The ineptitude on display last month brings to mind another botched “border control” operation by this Administration a few years ago — “Operation Fast and Furious” — in which the Bureau of Alcohol, Tobacco, and Firearms, intentionally allowed firearms to be purchased by known Mexican drug members in the U.S., and then shipped back to Mexico where, in theory, they would be tracked. Due to reasons that can only be attributed — charitably — to bureaucratic incompetence, the guns disappeared; that is, until one showed up at the scene where U.S. Border Patrol Agent Brian Terry was shot to death.

Tragedies such as Operation Fast and Furious, as well as the Border Patrol’s passive attitude towards stopping flagrant criminal activity, illustrates a problem rooted far deeper than the prima facie absurdity of Obama Administration policies. It reflects a fundamental unwillingness by federal law enforcement agencies to do their job. The question is not are we lacking a high-enough wall, but do we lack the will.

The worsening problems at the border is perhaps the single-most important factor in the rise of Donald Trump as a competitive presidential candidate in 2016. However, though Trump may be the loudest and shrillest voice on border issues, he still, like so many other candidates and office holders, is missing the forest for the trees when it comes to illegal immigration.

Trump and those who share his views on border security focus almost exclusively on the physical aspects of the issue; higher walls, more border patrol agents, and more money. While money, equipment and personnel certainly are important elements of a comprehensive border security program, they are wasted without a true commitment on the part of officials from the President down to agency heads, to actually use those resources to do the job.

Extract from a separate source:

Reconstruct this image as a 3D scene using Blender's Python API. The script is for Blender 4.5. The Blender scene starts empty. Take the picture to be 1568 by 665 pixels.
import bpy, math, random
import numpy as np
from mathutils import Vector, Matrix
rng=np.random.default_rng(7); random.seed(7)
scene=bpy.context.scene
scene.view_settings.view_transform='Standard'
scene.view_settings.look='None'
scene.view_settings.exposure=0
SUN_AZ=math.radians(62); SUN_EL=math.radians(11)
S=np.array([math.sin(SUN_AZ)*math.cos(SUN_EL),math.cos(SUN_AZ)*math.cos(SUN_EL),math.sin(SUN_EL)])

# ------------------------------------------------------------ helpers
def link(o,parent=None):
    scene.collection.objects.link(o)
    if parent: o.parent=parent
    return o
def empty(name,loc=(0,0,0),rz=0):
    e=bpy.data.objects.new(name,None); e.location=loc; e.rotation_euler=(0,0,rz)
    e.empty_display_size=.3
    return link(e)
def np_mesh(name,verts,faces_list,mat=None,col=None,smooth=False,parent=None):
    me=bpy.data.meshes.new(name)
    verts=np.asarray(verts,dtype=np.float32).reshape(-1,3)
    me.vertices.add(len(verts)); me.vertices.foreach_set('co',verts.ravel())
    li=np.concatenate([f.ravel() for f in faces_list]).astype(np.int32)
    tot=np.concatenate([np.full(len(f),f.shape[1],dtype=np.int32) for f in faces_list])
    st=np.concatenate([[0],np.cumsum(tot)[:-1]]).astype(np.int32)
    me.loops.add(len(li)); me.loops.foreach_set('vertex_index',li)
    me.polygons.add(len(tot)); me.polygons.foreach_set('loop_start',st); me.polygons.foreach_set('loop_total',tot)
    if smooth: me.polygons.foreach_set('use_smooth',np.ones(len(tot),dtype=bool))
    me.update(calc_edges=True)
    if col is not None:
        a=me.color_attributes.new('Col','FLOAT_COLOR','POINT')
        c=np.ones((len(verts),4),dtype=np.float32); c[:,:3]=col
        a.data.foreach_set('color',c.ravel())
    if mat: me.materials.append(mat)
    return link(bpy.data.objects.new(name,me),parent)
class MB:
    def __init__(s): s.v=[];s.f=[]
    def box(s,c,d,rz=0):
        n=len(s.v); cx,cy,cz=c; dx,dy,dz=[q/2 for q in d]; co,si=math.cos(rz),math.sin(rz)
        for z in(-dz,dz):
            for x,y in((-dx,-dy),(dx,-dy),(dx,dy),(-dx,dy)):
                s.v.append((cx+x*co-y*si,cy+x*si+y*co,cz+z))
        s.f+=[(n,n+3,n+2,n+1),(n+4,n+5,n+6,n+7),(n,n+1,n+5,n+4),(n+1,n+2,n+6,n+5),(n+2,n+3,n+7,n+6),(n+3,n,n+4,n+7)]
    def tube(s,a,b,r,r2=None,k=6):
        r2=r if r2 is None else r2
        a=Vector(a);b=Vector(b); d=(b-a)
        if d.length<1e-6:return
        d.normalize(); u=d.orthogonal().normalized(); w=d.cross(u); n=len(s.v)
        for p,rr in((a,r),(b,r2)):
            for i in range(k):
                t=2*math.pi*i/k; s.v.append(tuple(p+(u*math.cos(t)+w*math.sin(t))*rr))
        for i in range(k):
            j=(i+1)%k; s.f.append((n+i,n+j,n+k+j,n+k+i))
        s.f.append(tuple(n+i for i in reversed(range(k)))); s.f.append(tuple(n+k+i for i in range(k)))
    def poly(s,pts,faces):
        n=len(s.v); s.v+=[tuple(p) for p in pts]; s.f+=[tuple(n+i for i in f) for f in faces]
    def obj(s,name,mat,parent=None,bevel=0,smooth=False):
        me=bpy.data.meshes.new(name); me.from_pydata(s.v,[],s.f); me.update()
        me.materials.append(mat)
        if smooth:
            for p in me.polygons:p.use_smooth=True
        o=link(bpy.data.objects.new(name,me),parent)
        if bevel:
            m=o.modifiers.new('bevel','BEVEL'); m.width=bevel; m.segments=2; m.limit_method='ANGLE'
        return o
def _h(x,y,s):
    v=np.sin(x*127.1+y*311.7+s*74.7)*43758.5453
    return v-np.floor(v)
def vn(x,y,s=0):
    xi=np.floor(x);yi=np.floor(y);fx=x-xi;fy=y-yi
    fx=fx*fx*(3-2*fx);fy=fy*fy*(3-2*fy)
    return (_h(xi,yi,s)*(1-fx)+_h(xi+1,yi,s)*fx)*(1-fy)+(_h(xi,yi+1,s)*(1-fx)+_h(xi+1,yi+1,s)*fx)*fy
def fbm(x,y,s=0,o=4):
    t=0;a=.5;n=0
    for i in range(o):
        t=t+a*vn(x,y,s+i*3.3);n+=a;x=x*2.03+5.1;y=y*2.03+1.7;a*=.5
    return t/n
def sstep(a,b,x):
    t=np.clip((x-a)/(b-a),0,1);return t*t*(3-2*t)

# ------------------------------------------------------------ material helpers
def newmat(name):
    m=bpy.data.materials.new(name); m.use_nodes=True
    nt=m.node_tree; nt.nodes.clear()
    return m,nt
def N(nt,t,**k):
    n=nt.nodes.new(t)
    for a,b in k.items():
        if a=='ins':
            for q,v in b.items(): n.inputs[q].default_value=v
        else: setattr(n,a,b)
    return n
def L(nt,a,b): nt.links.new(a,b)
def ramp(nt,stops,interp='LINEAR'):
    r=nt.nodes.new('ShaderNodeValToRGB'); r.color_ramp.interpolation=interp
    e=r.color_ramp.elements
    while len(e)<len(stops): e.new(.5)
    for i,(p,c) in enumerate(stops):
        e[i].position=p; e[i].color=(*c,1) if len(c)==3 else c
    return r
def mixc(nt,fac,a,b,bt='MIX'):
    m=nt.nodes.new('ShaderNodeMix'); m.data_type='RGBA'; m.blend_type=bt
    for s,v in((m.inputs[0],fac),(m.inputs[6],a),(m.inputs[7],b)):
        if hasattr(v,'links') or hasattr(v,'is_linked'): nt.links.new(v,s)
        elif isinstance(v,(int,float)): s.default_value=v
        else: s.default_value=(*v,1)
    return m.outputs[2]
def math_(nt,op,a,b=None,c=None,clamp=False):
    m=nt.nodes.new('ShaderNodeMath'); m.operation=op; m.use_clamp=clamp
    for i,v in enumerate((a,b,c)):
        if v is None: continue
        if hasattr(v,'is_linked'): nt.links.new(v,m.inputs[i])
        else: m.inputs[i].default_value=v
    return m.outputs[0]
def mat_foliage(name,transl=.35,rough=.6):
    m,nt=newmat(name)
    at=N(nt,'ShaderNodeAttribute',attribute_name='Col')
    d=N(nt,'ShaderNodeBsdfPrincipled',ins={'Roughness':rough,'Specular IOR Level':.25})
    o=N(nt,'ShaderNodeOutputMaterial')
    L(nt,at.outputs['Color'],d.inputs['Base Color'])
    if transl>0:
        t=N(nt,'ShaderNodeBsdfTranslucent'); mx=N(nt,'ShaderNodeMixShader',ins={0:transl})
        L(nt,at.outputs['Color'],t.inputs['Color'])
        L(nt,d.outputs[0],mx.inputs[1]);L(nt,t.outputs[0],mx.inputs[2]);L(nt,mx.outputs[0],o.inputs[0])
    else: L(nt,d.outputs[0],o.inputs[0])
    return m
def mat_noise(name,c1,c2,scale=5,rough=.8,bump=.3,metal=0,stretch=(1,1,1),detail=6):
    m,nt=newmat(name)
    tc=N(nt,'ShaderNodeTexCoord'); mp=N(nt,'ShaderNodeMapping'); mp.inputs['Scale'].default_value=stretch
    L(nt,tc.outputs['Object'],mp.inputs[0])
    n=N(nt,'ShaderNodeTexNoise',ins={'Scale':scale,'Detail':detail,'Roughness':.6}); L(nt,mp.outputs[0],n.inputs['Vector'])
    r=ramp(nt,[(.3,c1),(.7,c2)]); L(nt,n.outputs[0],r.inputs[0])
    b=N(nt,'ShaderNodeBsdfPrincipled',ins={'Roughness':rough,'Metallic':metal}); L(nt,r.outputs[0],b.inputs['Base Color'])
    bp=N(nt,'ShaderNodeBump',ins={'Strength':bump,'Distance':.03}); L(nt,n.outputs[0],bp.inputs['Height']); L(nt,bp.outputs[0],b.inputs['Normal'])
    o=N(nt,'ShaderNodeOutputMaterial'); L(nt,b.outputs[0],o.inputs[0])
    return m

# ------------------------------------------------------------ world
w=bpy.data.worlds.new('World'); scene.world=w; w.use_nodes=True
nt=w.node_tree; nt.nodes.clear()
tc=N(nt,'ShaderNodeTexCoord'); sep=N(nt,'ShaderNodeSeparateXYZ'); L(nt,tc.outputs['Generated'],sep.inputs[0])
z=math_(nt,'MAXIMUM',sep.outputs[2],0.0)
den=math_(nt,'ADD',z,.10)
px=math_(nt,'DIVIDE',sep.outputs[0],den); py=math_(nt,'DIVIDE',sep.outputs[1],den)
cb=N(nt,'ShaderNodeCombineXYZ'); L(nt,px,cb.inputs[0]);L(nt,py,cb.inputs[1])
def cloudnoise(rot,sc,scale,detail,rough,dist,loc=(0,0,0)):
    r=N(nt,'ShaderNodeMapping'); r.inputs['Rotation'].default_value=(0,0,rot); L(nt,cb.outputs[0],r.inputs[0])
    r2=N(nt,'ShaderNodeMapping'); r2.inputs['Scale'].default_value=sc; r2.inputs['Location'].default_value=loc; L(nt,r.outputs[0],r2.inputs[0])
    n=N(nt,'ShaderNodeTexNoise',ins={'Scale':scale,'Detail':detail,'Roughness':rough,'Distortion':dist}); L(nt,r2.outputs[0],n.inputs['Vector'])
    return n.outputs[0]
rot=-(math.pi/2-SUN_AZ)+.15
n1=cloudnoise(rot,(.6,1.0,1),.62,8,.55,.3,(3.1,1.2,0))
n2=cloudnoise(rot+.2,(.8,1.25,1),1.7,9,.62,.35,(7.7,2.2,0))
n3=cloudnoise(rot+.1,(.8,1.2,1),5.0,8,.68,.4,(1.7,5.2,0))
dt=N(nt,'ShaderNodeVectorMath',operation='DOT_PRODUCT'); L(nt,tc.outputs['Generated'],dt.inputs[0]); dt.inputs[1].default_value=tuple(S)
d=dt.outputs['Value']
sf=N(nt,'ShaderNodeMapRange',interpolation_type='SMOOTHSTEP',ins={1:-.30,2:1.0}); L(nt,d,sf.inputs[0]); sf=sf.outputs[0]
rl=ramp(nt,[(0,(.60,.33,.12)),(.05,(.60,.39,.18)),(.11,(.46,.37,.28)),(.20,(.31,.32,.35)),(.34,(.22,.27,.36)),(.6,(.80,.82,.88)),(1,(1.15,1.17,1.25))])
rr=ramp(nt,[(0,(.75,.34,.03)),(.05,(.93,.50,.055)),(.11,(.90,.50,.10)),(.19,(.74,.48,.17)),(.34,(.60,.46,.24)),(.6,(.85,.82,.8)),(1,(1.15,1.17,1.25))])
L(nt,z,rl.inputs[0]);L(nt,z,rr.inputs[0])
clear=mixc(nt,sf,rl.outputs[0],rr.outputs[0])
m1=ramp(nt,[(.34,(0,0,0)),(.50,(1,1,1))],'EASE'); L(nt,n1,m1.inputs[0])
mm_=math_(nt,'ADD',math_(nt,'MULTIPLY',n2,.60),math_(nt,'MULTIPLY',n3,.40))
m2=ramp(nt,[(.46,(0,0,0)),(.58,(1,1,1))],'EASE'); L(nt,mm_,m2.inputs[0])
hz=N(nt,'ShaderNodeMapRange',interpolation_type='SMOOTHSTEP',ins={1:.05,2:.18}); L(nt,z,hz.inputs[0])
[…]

The key to “securing the border” lies not in physical security, but in policy security; and without the will to stop illegals from coming in, and until we stop fretting about the risk of “someone getting hurt if our law enforcement officers do their job,” illegals will continue to pour in regardless of the physical obstacles, barriers, and deterrents we place in their way. No number of federal agents assigned to the border, and no amount of blustering from Trump about “growing [the border fence] ten feet higher,” will make a noteworthy difference if we on this side of the wall lack the courage to stop illegals before they ever put their first foot up to climb, or as soon as they touch down on our side.

First, we have to reverse the mixed messages of the Obama Administration to Latin America regarding illegal immigration, and take a strong stand that our borders actually mean something, and that those attempting to enter the country illegally will be sent back, pronto. We must back up this message by ending the absurd “catch and release” programs that kill the morale of Border Patrol agents and continue to demonstrate that we are not serious about stopping illegal immigration. Finally, we must address the economic incentives for illegal immigration by making clear to states and cities that federal funds cannot be used to subsidize pro-illegal immigration agendas of liberal local and state governments. This means Zero Tolerance (and zero federal money) for so-called “Sanctuary Cities.”

To accomplish these things, Republicans must resist the easy route of responding to populist calls for expensive, temporary “fixes,” and focus on the much harder task of reversing Washington’s current attitude towards immigration; replacing it with one that shows we have the courage to protect our borders. In the absence of such a commitment, individuals and government leaders “South of the Border” will continue to laugh at us to our face.